Cod Almighty | Diary
Just don't
25 March 2016
Retro Diary writes: Well, hoorah and three cheers for the FA Trophy. What a super competition it is, haven't we always said. All arguments are off, as we've seen the thing right the way through to the end unscathed. The Trexit campaign is looking sheepish and waiting for the last minute of Wembley ticket sales to see how they feel about the whole thing. Hey, don't look at me, I always liked it. Ahem.
We can say now what a great experience it has all been, because our league form didn't dip, and at no point did any Town player get his leg broken by a clumsy carpet fitter from Kent whose shirt didn't fit. Also, because it didn't snow for two months solid, leaving us playing Saturday-Tuesday-Thursday right up to the start of the play-offs, with the emergency loan window shut.
So to take the Trophy seriously and try to win it was absolutely the right thing to do, in the same way that walking straight out into the road without looking is the right thing to do, once you haven't been run over.

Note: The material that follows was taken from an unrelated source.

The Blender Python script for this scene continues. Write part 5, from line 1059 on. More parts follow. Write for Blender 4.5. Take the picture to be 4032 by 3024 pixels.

As someone on the cynical side of Trophy agnosticism, even at the semi-final stage I admit I was still fine with letting Bognor get through to give their fans the romance-loaded Wembley date they so craved. Yes, I do feel patronised by the FA thinking they have to put four sets of fans in Wembley to make it look half-full, when one of them is us. I would happily have let Bognor struggle to fill a quarter of Wembley in order to grant them a day those few would never forget.
But I took a distinct dislike to their players during Saturday's match, and that altruistic urge faded quickly. Yes, they plugged away gamely, kept the ball on the ground and had their chances. But they were more whiney and cynical than I was expecting, and by half time I just thought "sod 'em". As soon as their short, fat but handy number 2 went off injured in the first minute you just thought it wasn't going to be their day. And it wasn't.
In stark contrast, their fans were magnificent. I almost applauded them – but in the end it was too much of a break with tradition, and despite a subtle movement of the hands I just couldn't quite make them meet in the middle. Football isn't about feeling sorry for the opposition. It's about pain – the opposition's, if at all possible. Come on, you knew that.
To take the Trophy seriously and try to win it was absolutely the right thing to do, in the same way that walking straight out into the road without looking is the right thing to do, once you haven't been run over
A full 15 minutes after the end of the match the 'green army' were still there, on a wooden hill by a cold brown estuary, singing their hearts out, expressing that curious mixture of pride and futility which we recognise so well. It was a golden failure – they'll maybe never flop so gloriously again. In their entire 133-year history, before last Saturday Bognor had never played a match any further north than Rushden. So for them, the left side of the Osmond was their corner of a foreign field. We wish them well, and hope it doesn't take them another 133 years to pass Watford Gap for a second time.
Our success in the Trophy has had another happy corollary. Especially with Cheltenham and Forest Green failing to win last week, it has allowed us to fantasise about finishing top for much longer than had we already played our games in hand and drawn them – an inevitable disappointment sure to follow.
So, this week we've let Hursty and the boys enjoy their glory, and temporarily put on hold arguments about whether Hurst has pushed us skilfully up into third by great player acquisition and creation of team spirit, or dragged us down into third by bloody-minded team selection and over-cautiousness. Both are of course true. It doesn't really matter – he's ours, and it's who he is.
Having been spoilt by all these visitations from the inhabitants of Britain's neglected footballing backwaters, the Bognors, the St Albanses, the Weston-super-Mares and the Solihulls, we return tomorrow to a veritable heritage fixture. It's a coupon staple – a national monument, or at the very least an undemolished outside loo. It's Town v Wrexham.
In the away game back in September, Wrexham pummelled us but couldn't score, and the game ended 0-0. Despite not winning, so good was the home team's display that it made Gary Mills, in his own words, "quite emotional".
Last Saturday, Wrexham fired themselves up for their visit to Blundell Park by beating fierce rivals Chester 3-0 at the Racecourse, and they have talked, thought, eaten, slept and bragged about nothing else since. Hapless Chester spent most of the second half with ten men, the red card incident also giving away a penalty from which the opening goal was scored. The foul was clearly outside the box, but a humbled Steve Burr, rather nobly, didn't dwell on it.
Wrexham haven't lost in nine, and haven't conceded in six, so they must be doing something right. But the day we're scared of Wrexham, we're scared of life. Actually, I'm scared of them playing in that horrid green again – they looked like a whole team of goalkeepers.
Lastly, we welcome Belfast-born Jordan Stewart to the club from Swindon Town, a last-minute loan signing until the end of the season. He's a young striker and looks very handy, but suffered homesickness at his last club. Don't worry, Jordan - that happens to everybody who goes to Swindon.
The first thought was presumably that he could provide some width, missing due to the continued absence through injury of Monkhouse and Marshall, but they say he can play anywhere across the front line. JP is still out too, but Nolan and Bogle are pretty much ready to go again. UTM.